16. The Stirling engine of claim 15 wherein said nozzle means includes a groove in said wall axially spaced from said slots, means for enclosing said groove to form an annular chamber and passages extending axially through said wall from said chamber to each of said slots and means for supplying fuel to said sealed chamber.

17. The Stirling engine of claim 19 wherein said groove is machined in the outer surface of said wall and said means for enclosing comprising a band surrounding said wall and overlying said groove.

18. A heat exchanger tube for use in a thermal engine, comprising:

a plurality of elongated tubular members stacked together for conducting a first fluid, and

a wire wrapped around and bonded to said tubular members over a portion of the length of said tubular members to increase the surface area of said tubular member for heat transfer whereby said wire wrapped around one of said tubes contacts said wire wrapped around an adjacent of said tube whereby said wire controls the spacing therebetween.

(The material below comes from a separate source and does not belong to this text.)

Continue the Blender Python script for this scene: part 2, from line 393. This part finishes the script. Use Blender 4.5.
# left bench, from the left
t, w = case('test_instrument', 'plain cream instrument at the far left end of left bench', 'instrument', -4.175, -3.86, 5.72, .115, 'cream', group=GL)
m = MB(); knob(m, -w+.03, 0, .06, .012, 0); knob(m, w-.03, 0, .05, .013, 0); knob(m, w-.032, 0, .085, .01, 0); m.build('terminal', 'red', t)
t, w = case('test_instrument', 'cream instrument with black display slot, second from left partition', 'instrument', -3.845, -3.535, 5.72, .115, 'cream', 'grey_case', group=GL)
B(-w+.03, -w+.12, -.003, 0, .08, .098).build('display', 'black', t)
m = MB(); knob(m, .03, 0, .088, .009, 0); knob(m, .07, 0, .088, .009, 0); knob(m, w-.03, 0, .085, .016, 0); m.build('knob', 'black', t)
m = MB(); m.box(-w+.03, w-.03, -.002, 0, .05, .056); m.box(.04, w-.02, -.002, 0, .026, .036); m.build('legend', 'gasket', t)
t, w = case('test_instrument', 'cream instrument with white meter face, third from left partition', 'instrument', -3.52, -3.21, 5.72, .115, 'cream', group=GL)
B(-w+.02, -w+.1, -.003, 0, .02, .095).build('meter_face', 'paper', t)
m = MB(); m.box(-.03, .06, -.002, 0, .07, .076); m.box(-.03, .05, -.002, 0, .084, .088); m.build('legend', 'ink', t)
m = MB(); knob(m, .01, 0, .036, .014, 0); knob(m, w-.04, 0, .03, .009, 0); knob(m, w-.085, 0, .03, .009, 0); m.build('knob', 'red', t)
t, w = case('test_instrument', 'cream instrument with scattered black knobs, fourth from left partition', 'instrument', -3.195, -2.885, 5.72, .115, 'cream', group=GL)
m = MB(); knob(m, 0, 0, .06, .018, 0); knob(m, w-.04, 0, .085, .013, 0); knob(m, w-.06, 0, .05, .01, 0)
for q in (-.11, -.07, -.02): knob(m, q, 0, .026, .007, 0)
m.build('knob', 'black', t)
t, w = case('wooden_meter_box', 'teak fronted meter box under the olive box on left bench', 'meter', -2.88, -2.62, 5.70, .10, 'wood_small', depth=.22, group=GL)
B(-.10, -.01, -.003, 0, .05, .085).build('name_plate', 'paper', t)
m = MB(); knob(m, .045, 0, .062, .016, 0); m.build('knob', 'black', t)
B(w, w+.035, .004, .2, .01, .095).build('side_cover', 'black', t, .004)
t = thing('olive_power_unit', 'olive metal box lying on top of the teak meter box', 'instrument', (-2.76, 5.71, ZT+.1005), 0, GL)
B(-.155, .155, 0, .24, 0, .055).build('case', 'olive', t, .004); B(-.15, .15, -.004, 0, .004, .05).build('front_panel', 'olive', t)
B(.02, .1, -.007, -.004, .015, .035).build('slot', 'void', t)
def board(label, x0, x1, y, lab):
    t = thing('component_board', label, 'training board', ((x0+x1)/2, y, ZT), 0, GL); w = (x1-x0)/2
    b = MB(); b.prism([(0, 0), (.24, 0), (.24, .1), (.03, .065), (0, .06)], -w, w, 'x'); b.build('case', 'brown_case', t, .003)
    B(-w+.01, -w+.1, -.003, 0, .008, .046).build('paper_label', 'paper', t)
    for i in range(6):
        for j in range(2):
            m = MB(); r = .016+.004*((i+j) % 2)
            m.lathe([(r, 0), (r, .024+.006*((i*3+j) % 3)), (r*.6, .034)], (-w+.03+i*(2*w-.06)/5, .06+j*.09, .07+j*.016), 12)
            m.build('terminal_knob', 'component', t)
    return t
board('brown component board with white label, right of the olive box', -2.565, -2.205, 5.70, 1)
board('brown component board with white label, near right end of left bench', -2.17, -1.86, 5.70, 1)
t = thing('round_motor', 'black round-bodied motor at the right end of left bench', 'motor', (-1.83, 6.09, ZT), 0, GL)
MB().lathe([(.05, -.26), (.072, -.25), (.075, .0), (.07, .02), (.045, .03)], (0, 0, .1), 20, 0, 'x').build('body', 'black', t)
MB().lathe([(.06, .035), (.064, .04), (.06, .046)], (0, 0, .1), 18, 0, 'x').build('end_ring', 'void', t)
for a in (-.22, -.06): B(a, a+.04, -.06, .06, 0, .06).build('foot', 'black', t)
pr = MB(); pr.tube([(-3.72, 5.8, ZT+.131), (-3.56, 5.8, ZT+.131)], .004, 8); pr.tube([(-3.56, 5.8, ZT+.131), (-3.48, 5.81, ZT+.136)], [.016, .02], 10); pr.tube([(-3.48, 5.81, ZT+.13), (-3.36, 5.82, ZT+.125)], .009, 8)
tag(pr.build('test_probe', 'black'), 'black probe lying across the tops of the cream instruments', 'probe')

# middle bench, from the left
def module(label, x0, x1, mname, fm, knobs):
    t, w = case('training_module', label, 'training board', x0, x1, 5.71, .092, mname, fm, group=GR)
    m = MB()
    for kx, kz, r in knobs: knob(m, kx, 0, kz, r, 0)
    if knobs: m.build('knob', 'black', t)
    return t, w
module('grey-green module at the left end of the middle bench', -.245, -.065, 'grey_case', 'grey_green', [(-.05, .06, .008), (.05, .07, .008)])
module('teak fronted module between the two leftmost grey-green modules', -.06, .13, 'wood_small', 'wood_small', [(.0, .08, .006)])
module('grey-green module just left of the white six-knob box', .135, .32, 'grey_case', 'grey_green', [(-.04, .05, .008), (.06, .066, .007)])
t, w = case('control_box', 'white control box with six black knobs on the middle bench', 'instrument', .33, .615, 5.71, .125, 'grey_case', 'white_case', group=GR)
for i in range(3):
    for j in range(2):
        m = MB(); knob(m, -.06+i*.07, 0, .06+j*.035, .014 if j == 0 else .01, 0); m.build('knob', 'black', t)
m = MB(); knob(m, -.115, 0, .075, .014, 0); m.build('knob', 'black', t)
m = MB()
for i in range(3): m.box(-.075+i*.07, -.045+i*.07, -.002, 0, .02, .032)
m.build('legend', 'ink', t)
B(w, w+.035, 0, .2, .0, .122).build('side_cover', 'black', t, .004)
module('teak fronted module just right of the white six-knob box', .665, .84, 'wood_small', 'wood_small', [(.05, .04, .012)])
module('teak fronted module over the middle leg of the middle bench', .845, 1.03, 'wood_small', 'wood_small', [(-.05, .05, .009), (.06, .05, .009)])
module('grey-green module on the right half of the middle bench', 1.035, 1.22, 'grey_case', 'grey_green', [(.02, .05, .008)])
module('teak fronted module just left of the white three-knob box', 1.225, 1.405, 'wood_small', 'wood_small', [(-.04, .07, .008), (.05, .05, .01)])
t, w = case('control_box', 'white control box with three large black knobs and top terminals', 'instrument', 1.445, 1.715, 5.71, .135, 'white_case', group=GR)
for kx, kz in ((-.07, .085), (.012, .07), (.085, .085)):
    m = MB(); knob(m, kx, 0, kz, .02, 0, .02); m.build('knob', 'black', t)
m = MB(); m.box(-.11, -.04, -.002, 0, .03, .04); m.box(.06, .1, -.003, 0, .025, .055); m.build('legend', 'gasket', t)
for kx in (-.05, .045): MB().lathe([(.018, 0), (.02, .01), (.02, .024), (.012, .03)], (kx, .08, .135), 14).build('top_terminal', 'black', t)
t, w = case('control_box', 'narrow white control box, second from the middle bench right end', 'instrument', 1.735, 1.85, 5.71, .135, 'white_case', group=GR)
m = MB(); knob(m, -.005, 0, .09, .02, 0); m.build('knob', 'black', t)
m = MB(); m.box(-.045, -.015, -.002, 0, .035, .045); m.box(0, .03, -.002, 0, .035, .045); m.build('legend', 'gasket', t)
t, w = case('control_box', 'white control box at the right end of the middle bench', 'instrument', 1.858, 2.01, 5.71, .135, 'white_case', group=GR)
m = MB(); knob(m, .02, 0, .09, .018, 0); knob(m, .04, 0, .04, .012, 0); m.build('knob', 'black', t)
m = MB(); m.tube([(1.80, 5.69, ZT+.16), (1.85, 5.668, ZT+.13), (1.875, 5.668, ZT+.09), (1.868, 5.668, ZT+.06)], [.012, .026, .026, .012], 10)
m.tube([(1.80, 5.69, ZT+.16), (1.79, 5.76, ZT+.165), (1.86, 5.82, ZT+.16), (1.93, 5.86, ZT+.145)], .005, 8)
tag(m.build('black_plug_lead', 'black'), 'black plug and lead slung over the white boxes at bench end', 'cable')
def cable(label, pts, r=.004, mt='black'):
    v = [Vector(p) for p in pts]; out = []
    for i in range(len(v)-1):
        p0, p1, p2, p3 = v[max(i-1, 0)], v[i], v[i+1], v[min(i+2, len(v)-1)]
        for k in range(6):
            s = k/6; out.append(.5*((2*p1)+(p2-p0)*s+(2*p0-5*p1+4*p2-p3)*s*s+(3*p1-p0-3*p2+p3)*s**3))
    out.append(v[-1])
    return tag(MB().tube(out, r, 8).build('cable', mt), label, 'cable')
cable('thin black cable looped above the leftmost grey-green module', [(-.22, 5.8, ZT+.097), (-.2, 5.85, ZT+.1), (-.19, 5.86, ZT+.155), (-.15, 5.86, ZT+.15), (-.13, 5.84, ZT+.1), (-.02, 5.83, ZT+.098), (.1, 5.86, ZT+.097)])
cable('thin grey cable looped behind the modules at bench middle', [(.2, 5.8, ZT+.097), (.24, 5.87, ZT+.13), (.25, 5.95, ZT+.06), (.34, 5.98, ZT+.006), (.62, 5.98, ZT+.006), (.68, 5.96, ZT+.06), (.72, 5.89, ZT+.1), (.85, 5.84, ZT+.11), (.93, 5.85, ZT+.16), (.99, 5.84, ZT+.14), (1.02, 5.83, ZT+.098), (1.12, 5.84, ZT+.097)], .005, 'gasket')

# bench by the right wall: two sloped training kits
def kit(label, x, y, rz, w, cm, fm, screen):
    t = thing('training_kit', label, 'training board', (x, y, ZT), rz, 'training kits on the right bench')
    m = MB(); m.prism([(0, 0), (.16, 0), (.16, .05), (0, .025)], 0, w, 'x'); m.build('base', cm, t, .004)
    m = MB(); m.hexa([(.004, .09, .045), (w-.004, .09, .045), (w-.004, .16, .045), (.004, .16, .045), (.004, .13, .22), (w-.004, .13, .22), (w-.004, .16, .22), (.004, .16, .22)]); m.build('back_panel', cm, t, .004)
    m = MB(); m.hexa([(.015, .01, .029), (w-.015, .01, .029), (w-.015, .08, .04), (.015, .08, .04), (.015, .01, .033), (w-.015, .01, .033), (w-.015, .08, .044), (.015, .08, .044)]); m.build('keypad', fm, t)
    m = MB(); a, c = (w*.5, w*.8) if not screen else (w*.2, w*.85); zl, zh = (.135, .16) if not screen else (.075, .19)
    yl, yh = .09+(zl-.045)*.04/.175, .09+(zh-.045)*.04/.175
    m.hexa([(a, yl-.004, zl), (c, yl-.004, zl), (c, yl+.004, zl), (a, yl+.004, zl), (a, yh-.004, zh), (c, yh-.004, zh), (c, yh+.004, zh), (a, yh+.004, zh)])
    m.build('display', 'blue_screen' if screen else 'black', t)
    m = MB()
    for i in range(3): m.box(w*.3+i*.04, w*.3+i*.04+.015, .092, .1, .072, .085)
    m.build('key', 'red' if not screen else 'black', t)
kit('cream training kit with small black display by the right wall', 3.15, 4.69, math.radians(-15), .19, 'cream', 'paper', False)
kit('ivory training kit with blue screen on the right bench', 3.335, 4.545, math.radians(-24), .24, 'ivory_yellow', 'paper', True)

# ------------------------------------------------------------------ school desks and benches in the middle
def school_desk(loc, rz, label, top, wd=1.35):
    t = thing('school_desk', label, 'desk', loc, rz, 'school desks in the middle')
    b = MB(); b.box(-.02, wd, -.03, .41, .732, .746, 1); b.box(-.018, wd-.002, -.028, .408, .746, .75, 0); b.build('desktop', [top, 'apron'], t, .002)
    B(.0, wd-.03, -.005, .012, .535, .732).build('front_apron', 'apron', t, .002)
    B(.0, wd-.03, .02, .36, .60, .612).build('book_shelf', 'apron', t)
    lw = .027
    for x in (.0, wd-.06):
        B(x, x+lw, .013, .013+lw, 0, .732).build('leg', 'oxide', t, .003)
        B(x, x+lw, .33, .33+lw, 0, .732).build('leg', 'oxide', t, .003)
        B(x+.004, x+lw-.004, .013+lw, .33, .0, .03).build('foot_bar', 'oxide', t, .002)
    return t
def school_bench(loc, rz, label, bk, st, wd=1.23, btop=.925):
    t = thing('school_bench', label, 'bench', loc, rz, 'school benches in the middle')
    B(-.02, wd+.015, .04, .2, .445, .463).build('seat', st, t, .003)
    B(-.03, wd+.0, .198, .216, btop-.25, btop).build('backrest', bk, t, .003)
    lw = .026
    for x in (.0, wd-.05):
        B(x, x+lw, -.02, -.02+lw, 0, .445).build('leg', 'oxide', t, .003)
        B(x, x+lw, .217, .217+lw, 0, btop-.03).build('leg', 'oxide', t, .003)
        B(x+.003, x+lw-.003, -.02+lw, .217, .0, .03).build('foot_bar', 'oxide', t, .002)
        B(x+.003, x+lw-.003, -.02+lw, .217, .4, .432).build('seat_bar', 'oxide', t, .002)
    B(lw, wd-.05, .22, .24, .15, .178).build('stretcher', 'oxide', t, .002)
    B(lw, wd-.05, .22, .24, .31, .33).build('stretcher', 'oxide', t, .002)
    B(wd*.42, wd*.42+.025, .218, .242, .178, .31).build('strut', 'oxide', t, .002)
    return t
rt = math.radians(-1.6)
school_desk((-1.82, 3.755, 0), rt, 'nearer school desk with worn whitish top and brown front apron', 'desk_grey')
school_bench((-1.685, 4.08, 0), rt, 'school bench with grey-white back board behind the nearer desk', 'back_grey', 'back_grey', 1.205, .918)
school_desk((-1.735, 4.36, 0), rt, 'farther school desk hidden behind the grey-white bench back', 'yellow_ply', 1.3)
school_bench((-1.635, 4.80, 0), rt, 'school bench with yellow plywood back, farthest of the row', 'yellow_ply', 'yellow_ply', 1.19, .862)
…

19. A Stirling engine comprising:

a plurality of heat transfer stacks having a cooler, regenerator and heat exchanger stacked end-to-end along an axis;

a plurality of working cylinders with one cylinder positioned adjacent each of said heat transfer stacks, each cylinder being generally parallel to and spaced from said adjacent stack;

at least one of said heat exchangers including a plurality of tubes arranged in a circular array with an open central area, said tubes conducting a working cycle fluid of said Stirling engine, said tubes extending axially from said regenerator and terminating in a manifold axially spaced from said regenerator;

said heat exchanger tubes having a non-circular cross-section and oriented such that they present a larger surface area generally parallel to the direction of gas flow through said heat exchanger as compared with a tube having a circular cross-section of equal area, said tubes having a wire wrapped around them for increased heat transfer area;

a combustion chamber having a gas flow outlet communicating with one axial end of said heat exchanger into said central area;

said combustion chamber having a cylindrical wall open at one end forming a gas flow outlet communicating with said heat exchanger whereby combustion gases from said outlet flow through the spaces between said heat exchanger tubes, said cylindrical wall having a plurality of tangential slots which define air inlets for allowing air to enter the interior of said combustion chamber and means forming a fuel nozzle in each tangential slot so that air flowing through said slots draws fuel from said nozzles into the interior of said combustion chamber whereby said fuel and air combust in said combustion chamber and generate hot gases which apply heat to said heat exchanger;

means for restricting the flow of said gas between said heat exchanger tubes along a portion of the length of said tubes at the end of said tubes opposite said end communicating with said combustion chamber whereby the heating of said tubes is substantially isothermal along the length of said tubes;

each stack being connected to said adjacent working cylinder by a plurality of connecting ducts for conducting said working cycle fluid between said heat exchanger and said working cylinder whereby bending deflection of said ducts permits movement of each stack relative to the adjacent cylinder as said stacks and cylinders are exposed to thermal gradients and expansion.